Get to know how to take care of everyday expenses with your tax refund. This piece was written by Elaine McPartland from ConsolidatedCredit.org and gives some thoughts about what you can do with your return.
According to a Princeton Survey commissioned by Bankrate, about one in four consumers plan on using their tax refund this year to cover every day expenses and necessities.
While this is definitely a better use for a tax refund during this continued economic slowdown versus splurging on a vacation or an expensive impulse buy, it’s not really doing anything to provide long-term financial relief. Although you may get ahead for a while, eventually after a few months the bills and problems with your budget will be back in full force.
Each debt that is paid off reduces the number of obligations you have to worry about each month while freeing up more free cash flow in your budget
Instead of using your refund for everyday expenses, why not use it to improve your financial outlook overall? By using your tax refund to pay off credit card debt, you can reduce your monthly debt payments to improve your financial outlook over the long-term. This gives you more money to cover everyday expenses in your budget without needing extra money to do it.
Since credit card debts are paid on a revolving payment schedule, your bill payment requirements vary based on how much you owe in total. When your debts are high, your bill payments will be high as well. If you can eliminate a large portion of your debt with your tax refund, then your bill payment requirements will decrease.
Consider that the average tax refund this year is expected to by $2,913. Now let’s say you have a credit card with an outstanding balance of $5,000. Depending on the assigned payment schedule, your payments should be between $125 and $150. Now let’s say you use your entire refund to pay off a portion of this debt.
Your monthly payments would decrease to between $50 and $65. That’s a big difference that can then provide an opportunity to reduce your debt load even further.
Essentially, you can use the money you save from one bill being decreased to make extra payments on the debt. This will allow you to pay off more of the principal debt instead of just the interest accrued in that month. You can pay off the debt quickly and eliminate one obligation completely.

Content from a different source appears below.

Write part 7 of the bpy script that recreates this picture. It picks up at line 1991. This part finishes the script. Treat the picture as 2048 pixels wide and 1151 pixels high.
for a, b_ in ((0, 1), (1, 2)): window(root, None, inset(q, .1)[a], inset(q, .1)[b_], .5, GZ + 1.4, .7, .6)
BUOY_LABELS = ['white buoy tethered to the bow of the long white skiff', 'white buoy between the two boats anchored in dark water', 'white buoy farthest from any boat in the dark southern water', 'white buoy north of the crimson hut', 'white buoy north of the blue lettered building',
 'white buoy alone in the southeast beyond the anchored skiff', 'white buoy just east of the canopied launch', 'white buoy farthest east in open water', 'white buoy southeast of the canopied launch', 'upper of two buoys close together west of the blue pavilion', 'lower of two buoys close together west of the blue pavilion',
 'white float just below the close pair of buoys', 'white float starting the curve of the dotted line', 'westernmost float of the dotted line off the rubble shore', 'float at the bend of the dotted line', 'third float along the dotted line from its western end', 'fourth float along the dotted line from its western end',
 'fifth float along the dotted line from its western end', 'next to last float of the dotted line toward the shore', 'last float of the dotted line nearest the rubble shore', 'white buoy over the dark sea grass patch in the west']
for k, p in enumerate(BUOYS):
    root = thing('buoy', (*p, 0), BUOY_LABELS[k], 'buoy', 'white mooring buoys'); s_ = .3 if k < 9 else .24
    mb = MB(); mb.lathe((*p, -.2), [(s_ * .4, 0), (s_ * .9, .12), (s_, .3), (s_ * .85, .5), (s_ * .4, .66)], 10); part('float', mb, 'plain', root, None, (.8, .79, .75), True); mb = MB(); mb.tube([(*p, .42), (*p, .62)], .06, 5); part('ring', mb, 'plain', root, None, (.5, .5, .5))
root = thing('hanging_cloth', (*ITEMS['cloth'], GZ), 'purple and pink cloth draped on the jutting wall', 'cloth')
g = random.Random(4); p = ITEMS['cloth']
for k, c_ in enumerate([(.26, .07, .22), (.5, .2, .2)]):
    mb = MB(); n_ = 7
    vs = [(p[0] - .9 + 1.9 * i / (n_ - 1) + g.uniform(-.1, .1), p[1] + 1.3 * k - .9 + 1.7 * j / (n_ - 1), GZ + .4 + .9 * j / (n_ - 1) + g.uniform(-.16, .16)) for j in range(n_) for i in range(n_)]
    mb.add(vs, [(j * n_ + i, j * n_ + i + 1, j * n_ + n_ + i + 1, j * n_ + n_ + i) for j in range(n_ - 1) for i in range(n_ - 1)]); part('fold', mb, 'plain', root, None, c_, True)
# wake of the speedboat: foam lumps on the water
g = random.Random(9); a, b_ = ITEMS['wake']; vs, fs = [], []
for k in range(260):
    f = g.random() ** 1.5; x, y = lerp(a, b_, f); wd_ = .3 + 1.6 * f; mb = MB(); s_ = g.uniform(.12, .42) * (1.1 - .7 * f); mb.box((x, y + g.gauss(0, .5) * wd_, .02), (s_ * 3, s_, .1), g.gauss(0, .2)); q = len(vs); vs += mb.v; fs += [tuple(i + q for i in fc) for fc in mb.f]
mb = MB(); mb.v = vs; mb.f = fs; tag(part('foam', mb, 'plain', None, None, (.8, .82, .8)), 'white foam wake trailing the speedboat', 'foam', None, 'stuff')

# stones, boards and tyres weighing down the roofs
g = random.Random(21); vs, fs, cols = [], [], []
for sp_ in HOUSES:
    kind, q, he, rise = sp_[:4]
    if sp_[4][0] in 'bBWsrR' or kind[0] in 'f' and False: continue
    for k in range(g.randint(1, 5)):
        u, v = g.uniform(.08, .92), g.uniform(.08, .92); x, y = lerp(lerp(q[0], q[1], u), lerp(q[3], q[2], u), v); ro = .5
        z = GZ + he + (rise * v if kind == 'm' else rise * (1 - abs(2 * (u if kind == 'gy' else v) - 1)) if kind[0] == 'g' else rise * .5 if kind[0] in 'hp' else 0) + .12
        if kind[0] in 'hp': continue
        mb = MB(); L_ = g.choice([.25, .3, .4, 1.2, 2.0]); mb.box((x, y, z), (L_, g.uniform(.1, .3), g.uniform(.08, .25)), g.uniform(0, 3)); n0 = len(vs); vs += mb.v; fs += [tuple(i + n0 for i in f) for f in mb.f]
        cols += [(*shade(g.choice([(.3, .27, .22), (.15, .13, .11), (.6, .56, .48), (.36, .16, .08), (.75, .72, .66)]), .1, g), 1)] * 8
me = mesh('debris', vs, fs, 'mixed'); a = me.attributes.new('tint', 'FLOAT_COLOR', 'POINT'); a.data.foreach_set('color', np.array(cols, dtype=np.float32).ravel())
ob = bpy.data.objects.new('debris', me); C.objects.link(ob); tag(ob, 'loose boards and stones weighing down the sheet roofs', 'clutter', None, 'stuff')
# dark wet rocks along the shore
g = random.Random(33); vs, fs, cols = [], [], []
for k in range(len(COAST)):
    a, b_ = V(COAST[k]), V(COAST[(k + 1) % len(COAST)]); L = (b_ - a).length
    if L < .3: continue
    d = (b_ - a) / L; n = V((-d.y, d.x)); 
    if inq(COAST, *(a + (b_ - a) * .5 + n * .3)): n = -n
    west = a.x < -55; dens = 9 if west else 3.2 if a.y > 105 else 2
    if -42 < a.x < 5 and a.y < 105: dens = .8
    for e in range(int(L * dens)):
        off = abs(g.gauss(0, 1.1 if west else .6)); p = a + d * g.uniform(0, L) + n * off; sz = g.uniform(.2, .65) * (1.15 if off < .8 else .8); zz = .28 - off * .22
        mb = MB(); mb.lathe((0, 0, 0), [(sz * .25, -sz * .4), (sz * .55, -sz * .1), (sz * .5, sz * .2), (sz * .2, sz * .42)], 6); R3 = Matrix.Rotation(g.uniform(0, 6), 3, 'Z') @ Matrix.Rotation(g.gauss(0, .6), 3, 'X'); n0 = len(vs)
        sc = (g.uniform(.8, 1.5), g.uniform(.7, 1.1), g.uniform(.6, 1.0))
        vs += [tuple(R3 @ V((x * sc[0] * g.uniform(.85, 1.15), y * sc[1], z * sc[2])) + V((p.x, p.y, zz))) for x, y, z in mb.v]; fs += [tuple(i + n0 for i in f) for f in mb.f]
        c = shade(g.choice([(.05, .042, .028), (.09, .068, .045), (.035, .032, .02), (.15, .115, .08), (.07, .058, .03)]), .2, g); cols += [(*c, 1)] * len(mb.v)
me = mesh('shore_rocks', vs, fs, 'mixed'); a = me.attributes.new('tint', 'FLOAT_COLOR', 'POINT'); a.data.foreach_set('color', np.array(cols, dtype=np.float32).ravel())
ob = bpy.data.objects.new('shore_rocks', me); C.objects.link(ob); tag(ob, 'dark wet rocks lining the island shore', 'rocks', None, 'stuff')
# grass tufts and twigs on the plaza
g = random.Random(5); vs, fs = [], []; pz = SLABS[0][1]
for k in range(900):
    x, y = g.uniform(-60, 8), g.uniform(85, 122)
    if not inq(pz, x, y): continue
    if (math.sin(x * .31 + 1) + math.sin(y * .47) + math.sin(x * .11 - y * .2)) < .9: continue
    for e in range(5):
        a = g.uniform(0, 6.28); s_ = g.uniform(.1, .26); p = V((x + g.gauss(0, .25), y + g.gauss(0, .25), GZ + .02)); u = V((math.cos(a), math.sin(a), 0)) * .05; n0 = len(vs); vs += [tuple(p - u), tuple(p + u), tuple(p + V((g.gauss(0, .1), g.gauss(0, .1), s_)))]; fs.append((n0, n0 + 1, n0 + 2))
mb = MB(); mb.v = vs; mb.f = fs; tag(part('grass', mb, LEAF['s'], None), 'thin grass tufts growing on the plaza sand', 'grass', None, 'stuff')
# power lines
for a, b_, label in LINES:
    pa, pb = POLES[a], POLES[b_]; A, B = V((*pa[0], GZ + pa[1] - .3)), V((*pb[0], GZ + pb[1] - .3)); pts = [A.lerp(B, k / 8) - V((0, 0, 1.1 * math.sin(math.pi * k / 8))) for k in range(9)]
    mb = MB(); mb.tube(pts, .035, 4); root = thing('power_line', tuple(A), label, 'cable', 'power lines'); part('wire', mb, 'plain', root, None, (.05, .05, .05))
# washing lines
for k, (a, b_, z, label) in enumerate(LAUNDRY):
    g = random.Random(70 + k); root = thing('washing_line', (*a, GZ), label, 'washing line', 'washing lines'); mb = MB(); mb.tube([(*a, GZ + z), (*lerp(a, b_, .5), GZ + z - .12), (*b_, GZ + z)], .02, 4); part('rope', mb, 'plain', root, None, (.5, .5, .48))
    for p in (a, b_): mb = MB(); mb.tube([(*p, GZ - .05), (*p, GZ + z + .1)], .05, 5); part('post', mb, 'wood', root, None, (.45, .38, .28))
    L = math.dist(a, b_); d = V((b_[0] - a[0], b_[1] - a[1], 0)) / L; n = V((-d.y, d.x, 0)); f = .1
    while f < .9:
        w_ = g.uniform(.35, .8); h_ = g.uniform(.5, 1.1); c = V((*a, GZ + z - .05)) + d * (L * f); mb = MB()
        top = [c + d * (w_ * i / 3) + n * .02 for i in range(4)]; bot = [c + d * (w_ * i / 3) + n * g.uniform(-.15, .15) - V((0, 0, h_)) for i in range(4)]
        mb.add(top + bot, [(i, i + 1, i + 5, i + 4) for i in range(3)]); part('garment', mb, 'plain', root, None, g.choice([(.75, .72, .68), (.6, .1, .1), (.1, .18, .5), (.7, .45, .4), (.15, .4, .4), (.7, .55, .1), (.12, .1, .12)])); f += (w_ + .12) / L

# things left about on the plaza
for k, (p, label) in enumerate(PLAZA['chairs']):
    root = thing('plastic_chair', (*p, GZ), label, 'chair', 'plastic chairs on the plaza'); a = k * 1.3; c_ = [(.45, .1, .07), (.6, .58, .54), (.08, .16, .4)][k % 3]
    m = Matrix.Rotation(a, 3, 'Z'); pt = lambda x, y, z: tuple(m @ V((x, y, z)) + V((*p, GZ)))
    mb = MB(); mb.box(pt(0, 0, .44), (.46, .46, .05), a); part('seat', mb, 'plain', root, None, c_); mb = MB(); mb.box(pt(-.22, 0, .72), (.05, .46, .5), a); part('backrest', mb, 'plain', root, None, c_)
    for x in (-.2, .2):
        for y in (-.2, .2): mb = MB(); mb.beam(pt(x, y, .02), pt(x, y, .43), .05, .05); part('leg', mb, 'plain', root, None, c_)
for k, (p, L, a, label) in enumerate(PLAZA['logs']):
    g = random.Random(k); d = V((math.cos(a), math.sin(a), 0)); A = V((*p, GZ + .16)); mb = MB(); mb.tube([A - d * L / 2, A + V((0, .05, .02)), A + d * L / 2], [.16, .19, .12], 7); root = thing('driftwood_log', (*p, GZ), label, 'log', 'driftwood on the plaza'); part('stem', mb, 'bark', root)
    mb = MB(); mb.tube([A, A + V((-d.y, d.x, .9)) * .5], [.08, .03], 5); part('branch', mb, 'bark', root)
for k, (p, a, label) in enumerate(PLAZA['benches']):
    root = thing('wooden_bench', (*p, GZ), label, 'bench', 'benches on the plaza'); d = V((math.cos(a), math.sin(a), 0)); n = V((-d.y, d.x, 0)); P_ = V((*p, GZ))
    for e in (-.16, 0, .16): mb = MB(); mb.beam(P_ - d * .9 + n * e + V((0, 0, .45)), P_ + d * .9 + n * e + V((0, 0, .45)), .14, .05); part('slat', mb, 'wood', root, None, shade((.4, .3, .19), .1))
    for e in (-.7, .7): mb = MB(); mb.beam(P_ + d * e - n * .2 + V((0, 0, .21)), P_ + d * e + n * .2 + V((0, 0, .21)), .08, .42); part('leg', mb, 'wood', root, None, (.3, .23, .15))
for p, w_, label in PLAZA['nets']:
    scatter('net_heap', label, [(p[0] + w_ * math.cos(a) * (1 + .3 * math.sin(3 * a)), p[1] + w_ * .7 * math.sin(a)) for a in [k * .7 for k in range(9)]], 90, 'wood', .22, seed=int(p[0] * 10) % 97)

Once that debt is eliminated in full, then you have even more money available to eliminate other credit card debts.
It is very important to rememebr that when your debts are high, your bill payments will be high as well. If you can eliminate a large portion of your debt with your tax refund, then your bill payment requirements will decrease.
Each debt that is paid off reduces the number of obligations you have to worry about each month while freeing up more free cash flow in your budget.